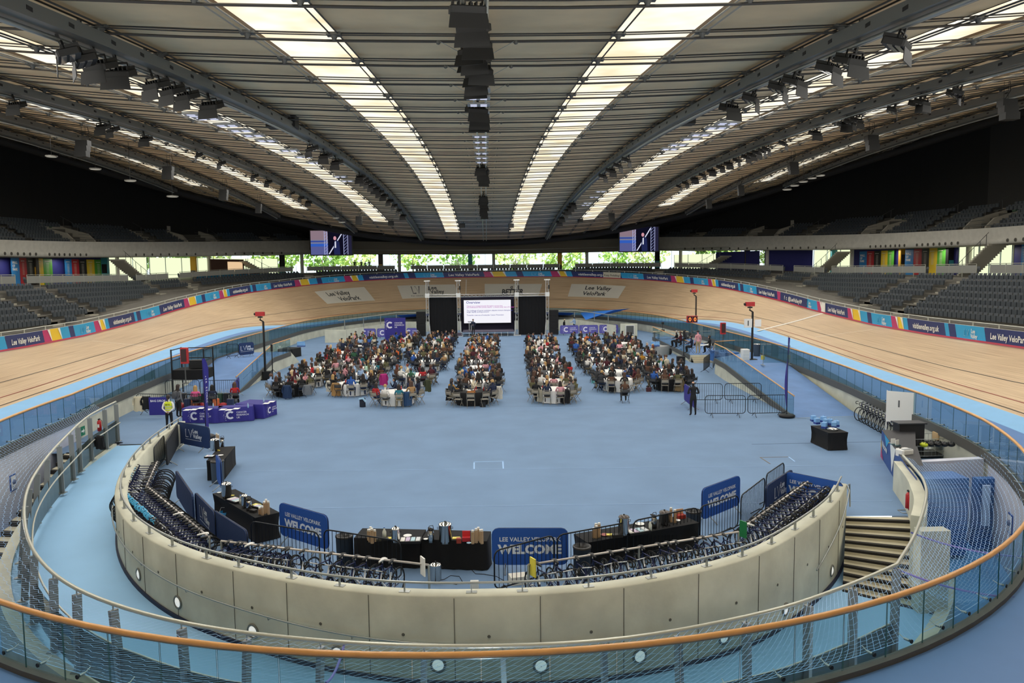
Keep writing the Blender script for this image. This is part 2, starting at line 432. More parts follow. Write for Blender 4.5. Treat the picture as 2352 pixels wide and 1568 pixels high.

--

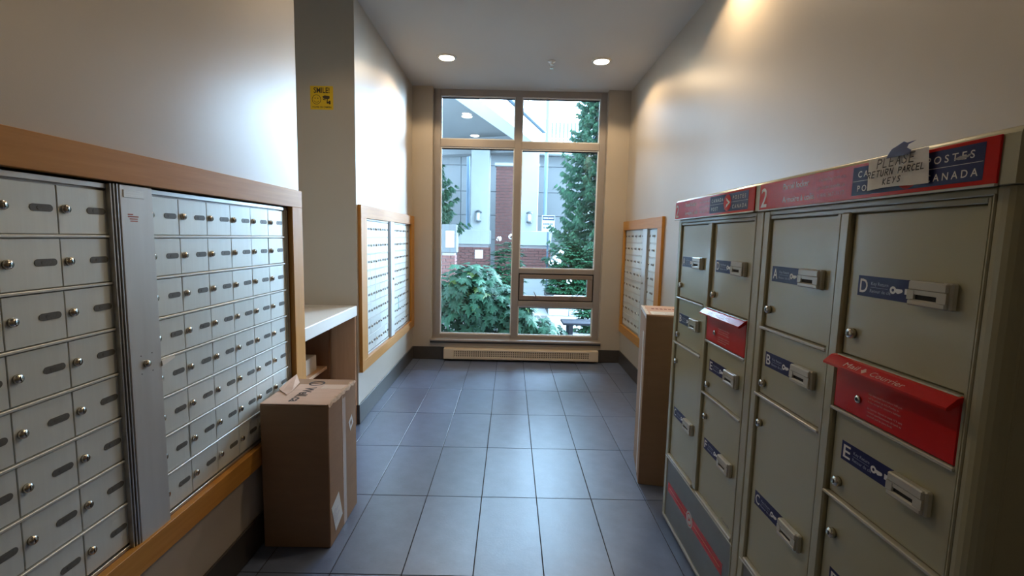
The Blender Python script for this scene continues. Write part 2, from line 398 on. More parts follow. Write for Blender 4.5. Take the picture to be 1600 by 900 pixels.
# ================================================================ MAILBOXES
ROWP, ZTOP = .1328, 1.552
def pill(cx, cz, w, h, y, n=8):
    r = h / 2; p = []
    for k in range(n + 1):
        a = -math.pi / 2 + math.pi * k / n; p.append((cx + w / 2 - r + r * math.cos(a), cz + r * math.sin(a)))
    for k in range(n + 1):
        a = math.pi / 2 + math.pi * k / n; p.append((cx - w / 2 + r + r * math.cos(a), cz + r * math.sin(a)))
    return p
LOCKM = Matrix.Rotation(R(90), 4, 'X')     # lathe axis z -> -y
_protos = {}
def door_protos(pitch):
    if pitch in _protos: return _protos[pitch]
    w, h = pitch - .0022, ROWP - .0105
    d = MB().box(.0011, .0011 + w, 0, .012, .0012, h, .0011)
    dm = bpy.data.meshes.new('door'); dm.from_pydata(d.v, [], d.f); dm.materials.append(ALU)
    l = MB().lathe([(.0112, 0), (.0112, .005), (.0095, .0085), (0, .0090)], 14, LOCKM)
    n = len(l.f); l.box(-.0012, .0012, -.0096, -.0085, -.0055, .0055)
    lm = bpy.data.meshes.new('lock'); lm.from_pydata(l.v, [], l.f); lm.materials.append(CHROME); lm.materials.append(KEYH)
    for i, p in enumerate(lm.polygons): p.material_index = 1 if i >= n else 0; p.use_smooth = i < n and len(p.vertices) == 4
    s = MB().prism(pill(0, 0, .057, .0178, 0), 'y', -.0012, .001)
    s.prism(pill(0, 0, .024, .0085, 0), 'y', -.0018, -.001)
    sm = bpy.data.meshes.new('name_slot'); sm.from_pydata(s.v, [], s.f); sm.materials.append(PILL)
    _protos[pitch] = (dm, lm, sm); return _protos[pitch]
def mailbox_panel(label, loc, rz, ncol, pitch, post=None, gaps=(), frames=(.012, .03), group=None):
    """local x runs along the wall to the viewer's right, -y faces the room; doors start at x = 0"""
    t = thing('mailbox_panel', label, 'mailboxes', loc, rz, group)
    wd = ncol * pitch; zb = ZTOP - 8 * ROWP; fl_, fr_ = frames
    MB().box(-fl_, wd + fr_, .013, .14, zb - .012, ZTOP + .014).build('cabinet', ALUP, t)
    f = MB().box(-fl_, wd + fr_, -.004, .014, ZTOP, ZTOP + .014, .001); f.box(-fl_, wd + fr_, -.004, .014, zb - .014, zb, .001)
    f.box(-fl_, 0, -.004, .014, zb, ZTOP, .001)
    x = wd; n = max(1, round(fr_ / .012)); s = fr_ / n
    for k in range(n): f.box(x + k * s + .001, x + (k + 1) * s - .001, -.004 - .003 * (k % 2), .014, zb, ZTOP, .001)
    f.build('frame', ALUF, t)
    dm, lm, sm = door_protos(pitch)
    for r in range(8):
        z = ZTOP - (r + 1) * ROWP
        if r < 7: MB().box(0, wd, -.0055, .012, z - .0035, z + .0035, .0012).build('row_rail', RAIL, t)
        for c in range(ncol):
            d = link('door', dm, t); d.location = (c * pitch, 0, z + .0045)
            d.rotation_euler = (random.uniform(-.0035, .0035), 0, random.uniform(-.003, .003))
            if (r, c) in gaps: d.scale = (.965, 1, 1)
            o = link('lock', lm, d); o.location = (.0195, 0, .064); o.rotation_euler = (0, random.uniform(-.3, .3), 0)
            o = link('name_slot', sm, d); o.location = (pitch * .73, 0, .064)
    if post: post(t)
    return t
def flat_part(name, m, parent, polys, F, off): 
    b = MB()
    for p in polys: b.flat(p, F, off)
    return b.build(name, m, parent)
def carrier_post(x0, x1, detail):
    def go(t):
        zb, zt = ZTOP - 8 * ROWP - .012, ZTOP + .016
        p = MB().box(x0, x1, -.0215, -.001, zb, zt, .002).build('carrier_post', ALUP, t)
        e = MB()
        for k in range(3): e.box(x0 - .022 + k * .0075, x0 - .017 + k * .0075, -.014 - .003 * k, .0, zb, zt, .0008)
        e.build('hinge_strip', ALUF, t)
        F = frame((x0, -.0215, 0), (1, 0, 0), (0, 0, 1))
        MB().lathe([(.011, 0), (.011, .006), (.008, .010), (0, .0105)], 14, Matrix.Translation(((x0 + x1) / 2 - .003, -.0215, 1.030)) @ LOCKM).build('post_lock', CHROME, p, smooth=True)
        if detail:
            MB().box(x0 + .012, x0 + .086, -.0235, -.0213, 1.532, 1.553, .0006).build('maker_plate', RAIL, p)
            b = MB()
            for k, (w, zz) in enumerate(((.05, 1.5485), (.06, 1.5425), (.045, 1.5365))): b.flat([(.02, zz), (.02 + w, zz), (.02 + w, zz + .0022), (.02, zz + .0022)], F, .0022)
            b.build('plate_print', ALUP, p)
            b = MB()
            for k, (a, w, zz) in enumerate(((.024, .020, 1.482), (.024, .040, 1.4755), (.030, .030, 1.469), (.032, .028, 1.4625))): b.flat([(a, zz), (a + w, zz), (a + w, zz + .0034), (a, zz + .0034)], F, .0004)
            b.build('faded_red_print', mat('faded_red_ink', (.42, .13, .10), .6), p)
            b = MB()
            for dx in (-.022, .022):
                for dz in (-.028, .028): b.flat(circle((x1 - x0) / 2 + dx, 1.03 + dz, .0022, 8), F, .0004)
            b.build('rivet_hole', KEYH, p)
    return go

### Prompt
Using the entries above, find all lines with "this". Copy them.

### Solution to the exercise
Keep writing the Blender script for this image. This is part 2, starting at line 432. More parts follow. Write for Blender 4.5. Treat the picture as 2352 pixels wide and 1568 pixels high.
The Blender Python script for this scene continues. Write part 2, from line 398 on. More parts follow. Write for Blender 4.5. Take the picture to be 1600 by 900 pixels.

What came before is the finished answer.